The new Jerusalem and Baltimore. The City of Baltimore and the City of God. It’s quite a contrast, isn’t it? Perhaps the two need to be held together in creative tension, with one informing the other. Hearing the vision of Revelation 21 and 22, though, it’s easy to get discouraged. Will we ever get there? Is it all a fantasy? An unreachable ideal? Idealism can be just as oppressive as realism.
It’s easy for the people of the Church and its ministers to get dispirited and depressed. There are days when I feel very dispirited and discouraged. We plant seeds and never really know which ones will take root and grow and which ones will be choked or burned up or blown away by the wind. Sometimes it feels like we’re making no difference in the world.
But then I consider the river, and remember that it’s not up to us. And so I count on the river flowing from the throne of God. What if that river really is flowing right now? What if we lived as if it was already flowing, on the way toward us? We’ve given a glimpse of that world to come, what if we lived as is truly on the way, and that we are already participating in it?
The closing song in the musical Godspell , “Beautiful City”, captures that vision and calls us toward it (Link):
Out of the ruins and rubble
Out of the smoke
Out of our night of struggle
Can we see a ray of hope?
One pale thin ray reaching for the day…
We can build a beautiful city
Yes, we can (Yes, we can)
We can build a beautiful city
Not a city of angels
But we can build a city of man
We may not reach the ending
But we can start
Slowly but surely mending
Brick by brick
Heart by heart
Now, maybe now
We start learning how
We can build a beautiful city
Yes we can (Yes, we can)
We can build a beautiful city
Not a city of angels
But we can build a city of man.[2]
The river is always flowing that brings healing. We can’t make the river run, and try as we might, we can’t really stop it. It’s already flowing. It’s on its way toward us, let it come. So, what if we let the river flood our lives? What if we welcomed it with joy? What if we give ourselves over to its flow, get swept up in it, and then go wherever it wants to take us? What if?

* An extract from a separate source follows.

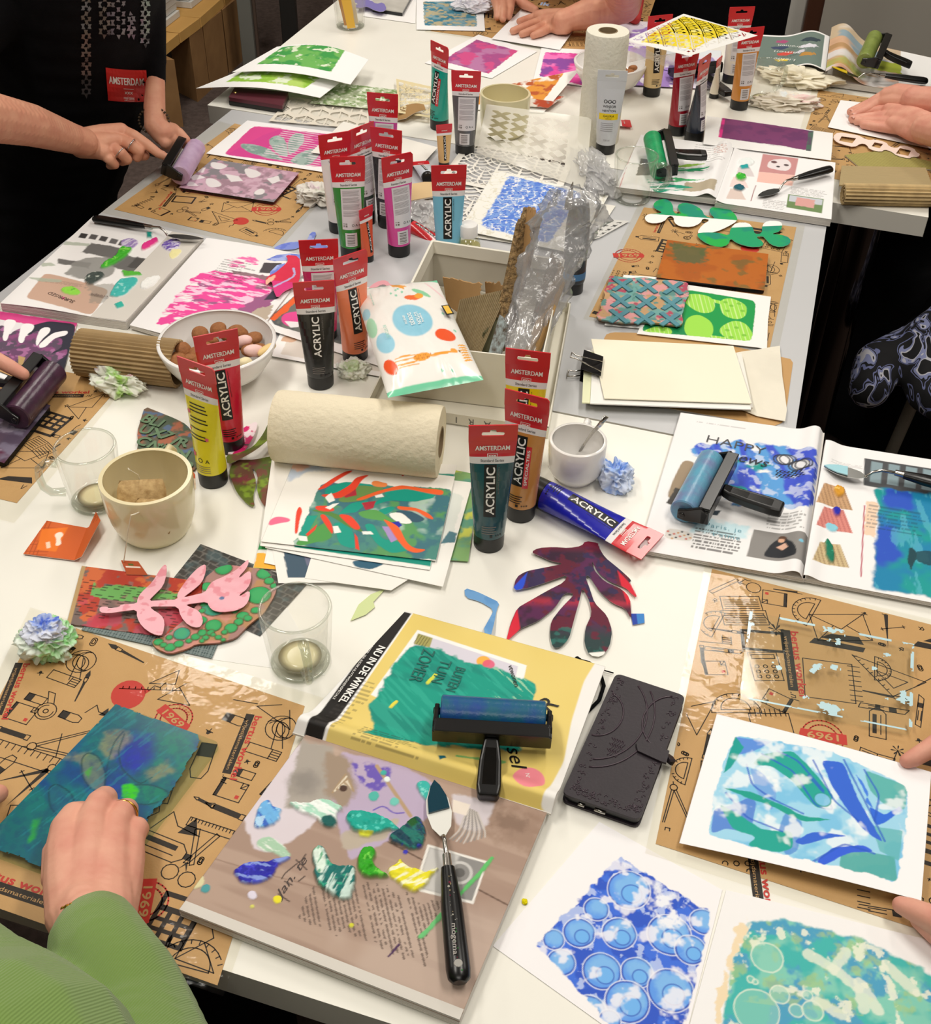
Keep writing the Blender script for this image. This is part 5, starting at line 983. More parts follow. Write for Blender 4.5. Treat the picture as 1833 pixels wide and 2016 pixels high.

I’m always moved and inspired by Carly Simon’s song Let the river run, from the movie Working Girl, from 1989. It might not be the greatest movie, but the song says it all. Simon sings it on the Staten Island Ferry, with the Twin Towers rising up behind her. Video link:
Let the river run
Let all the dreamers
Wake the nation
Come, the New Jerusalem
Silver cities rise
The morning lights
The streets that meet them
And sirens call them on
With a song
It’s asking for the taking
Trembling, shaking
Oh, my heart is aching
We’re coming to the edge
Running on the water
Coming through the fog
Your sons and daughters
We the great and small
Stand on a star
And blaze a trail of desire
Through the dark’ning dawn
It’s asking for the taking
Come run with me now
The sky is the color of blue
You’ve never even seen
In the eyes of your lover
…
It’s asking for the taking
Trembling, shaking,…aching.
…
Let the river run
Let all the dreamers
Wake the nation
Come, the New Jerusalem.
May it be so.

West Rose Window, Strasbourg Cathedral (Photo: K Kovacs).
_______________________________________________________________________________
[1] This statement is attributed to Theodore Parker (1810-1860), the American Transcendentalist and Unitarian minister.
[2] “A Beautiful City” from Godspell (1971). Music and lyrics by Stephen Schwartz.